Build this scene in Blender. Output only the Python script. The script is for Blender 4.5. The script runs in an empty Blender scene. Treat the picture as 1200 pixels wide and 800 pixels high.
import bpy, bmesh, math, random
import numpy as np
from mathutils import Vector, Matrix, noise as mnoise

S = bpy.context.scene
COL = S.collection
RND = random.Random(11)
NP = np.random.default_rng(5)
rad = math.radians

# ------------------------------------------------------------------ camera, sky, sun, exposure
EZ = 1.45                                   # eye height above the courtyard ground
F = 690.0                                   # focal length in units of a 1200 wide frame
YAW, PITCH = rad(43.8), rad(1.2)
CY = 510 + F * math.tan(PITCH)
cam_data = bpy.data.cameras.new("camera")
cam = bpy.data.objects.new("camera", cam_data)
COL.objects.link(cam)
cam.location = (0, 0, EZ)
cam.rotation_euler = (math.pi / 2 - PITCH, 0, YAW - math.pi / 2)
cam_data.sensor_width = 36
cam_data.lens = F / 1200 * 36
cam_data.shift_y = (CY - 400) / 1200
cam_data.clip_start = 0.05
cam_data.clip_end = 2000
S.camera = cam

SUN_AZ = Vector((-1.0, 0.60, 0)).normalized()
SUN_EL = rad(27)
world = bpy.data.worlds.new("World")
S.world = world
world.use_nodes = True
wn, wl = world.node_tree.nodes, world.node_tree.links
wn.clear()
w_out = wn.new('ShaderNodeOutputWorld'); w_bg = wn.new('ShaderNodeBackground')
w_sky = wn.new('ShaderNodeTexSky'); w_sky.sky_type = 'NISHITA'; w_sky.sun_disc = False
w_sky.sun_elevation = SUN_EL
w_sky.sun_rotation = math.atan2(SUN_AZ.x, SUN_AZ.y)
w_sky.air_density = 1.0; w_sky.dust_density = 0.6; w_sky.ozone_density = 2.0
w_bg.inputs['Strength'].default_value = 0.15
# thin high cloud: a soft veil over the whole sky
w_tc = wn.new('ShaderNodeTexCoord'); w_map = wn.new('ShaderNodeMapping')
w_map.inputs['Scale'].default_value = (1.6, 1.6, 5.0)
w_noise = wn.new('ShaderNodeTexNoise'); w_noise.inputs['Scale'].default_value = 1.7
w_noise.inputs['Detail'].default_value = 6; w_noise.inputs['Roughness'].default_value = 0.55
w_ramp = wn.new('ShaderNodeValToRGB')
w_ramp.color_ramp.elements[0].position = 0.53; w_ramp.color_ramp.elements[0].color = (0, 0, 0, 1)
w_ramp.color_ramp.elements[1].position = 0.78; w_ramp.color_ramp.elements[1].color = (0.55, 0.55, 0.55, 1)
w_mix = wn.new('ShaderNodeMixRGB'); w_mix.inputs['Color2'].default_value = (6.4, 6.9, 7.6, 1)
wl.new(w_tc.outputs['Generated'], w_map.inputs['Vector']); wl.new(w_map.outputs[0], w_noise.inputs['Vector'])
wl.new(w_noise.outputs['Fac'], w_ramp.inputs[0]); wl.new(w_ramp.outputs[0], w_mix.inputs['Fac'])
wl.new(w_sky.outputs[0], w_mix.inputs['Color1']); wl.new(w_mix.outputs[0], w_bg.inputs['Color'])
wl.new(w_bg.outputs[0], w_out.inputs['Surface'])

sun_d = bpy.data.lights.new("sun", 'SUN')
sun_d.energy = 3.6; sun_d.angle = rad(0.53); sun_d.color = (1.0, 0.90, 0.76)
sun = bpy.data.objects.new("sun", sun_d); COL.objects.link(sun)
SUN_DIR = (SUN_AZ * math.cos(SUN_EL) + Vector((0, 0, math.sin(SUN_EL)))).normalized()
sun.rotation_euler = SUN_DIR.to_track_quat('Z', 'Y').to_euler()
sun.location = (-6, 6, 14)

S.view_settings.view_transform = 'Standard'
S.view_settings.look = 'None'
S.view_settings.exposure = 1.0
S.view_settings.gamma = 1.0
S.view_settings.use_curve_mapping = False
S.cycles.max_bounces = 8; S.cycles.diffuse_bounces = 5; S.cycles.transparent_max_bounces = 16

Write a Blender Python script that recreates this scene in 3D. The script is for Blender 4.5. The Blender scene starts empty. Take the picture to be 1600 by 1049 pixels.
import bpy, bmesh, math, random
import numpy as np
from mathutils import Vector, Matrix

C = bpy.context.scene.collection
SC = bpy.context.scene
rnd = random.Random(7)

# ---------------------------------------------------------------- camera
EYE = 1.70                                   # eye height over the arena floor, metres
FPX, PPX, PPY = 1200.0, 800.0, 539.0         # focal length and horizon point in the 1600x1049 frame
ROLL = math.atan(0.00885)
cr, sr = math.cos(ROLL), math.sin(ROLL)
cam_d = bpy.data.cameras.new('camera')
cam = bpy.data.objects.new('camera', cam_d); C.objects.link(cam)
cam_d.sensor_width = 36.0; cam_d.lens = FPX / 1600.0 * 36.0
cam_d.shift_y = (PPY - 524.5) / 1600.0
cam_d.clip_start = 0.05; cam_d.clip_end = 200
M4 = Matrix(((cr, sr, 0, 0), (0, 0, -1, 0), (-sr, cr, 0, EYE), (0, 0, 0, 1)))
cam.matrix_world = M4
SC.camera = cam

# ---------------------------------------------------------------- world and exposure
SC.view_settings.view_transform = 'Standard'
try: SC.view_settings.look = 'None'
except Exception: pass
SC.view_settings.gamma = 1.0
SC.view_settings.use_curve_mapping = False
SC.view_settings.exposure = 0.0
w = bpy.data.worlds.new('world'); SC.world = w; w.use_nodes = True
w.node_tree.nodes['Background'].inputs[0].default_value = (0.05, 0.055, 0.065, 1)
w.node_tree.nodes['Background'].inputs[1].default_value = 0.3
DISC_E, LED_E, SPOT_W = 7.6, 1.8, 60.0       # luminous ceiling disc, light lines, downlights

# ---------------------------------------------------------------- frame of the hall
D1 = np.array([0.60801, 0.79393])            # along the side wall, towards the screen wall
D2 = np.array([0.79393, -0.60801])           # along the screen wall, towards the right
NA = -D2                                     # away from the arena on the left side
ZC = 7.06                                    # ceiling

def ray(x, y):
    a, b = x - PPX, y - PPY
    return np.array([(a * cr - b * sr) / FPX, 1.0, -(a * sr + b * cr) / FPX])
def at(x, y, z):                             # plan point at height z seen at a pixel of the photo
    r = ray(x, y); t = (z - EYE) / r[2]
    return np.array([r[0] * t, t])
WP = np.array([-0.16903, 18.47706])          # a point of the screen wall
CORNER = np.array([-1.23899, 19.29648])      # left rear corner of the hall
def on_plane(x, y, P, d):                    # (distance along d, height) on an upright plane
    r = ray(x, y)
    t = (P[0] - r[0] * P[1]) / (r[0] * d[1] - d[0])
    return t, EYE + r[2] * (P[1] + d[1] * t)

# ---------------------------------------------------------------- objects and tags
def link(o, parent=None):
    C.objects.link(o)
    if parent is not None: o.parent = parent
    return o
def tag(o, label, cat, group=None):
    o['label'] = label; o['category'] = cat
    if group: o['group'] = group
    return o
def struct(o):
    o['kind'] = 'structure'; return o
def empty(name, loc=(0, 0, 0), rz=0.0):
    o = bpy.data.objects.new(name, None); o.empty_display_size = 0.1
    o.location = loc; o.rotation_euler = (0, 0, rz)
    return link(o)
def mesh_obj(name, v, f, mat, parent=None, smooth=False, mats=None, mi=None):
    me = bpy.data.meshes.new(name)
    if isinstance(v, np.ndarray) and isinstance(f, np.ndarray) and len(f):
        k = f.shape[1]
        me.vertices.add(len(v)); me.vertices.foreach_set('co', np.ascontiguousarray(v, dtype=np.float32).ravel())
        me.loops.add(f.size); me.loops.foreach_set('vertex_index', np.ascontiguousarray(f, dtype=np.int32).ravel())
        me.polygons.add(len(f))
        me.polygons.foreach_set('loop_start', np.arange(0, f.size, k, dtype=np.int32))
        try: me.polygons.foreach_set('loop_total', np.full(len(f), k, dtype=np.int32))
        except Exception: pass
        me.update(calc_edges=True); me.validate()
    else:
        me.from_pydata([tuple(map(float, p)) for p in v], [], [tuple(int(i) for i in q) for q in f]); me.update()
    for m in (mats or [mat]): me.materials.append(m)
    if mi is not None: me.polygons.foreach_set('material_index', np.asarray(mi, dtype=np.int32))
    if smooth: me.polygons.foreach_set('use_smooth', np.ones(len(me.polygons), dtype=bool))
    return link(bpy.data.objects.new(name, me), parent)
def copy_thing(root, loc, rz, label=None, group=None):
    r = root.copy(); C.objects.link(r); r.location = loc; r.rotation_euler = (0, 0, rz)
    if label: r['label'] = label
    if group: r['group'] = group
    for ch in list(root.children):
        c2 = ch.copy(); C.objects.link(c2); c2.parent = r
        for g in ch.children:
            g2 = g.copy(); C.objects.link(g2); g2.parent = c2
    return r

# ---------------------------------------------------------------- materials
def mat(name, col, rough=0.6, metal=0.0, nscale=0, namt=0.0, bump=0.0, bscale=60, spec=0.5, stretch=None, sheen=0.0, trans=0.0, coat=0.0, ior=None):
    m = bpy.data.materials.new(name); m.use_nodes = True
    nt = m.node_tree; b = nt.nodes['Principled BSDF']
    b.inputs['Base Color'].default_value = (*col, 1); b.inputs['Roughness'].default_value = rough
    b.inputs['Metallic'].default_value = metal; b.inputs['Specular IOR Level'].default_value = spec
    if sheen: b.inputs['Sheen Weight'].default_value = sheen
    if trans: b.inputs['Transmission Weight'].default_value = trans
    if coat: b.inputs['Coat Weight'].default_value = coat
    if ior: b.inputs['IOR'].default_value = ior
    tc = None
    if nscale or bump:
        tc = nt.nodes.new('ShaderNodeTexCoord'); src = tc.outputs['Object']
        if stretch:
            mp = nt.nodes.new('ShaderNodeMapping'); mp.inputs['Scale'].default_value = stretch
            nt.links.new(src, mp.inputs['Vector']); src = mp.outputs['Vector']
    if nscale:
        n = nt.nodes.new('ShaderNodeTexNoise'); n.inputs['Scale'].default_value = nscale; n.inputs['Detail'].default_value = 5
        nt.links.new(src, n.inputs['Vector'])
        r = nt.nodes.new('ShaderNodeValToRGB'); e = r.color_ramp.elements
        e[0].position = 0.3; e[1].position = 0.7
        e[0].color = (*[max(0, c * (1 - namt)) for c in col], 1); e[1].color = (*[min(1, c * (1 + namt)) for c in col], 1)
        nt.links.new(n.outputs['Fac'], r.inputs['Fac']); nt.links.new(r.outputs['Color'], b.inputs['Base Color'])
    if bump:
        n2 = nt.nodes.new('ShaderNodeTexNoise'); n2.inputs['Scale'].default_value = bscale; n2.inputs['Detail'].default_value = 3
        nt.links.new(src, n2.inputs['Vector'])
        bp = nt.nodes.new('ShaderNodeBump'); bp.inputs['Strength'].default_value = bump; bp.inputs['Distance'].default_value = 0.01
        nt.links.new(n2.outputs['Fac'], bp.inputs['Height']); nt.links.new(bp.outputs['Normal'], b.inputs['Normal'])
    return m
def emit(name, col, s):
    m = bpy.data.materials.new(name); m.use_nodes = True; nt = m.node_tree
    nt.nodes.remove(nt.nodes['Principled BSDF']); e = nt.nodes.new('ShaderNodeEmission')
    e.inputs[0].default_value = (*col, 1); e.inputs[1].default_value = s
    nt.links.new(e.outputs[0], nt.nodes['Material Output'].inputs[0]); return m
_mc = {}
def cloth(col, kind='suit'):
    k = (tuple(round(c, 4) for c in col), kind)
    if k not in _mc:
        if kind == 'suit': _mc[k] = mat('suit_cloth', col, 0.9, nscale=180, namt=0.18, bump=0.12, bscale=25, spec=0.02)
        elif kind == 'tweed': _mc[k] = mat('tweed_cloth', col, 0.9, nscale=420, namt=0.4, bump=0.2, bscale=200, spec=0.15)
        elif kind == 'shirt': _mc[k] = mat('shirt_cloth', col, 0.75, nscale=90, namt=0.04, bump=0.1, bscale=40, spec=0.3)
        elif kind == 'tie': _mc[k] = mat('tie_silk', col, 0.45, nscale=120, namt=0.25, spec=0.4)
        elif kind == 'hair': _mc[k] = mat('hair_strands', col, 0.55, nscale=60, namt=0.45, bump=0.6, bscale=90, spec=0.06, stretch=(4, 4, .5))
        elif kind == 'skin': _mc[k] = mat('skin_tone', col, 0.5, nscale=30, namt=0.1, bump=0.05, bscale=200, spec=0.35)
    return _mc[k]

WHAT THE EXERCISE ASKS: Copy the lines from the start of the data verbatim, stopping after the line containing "from mathutils import Vector, Matrix, noise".

SOLUTION FOR THIS PROBLEM:
Build this scene in Blender. Output only the Python script. The script is for Blender 4.5. The script runs in an empty Blender scene. Treat the picture as 1200 pixels wide and 800 pixels high.
import bpy, bmesh, math, random
import numpy as np
from mathutils import Vector, Matrix, noise as mnoise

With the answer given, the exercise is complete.